HE IS a loudmouthed, male chauvinist with an arrant disdain for the environment and a penchant for big, carbon-belching cars: and he is role model of choice for boys.
Jeremy Clarkson’s book on battleships and other big boys’ toys, I Know You Got Soul, is the top choice for librarians trying to get teenage boys to read.
Alan Johnson, Education Secretary, is a fan of the often provocative motoring journalist and included Mr Clarkson’s writing on a list of books distributed free to secondary schools.
The scheme, launched last month, allows school libraries to select 20 free books from a list of 170. This week, the Department for Education and Skills revealed that I Know You Got Soul has proved the most popular book on the list, pipping The Boy’s Book by Guy McDonald for the title.
A spokesman for Mr Johnson said that the Education Secretary was a fan of Mr Clarkson and believed the book would kickstart boys’ appetite for reading.

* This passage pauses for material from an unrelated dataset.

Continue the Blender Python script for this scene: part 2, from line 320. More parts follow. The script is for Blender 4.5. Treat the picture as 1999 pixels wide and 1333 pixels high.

The motoring journalist’s loving descriptions of impressive machines, from Zeppelin airships to battleships and space shuttles, combined with speculation on who would win a fight between Superman, James Bond and the Terminator, proved a winner.
The book is even more popular than Daniel Defoe’s Robinson Crusoe, Mary Shelley’s Frankenstein and A Short History of Everything by Bill Bryson.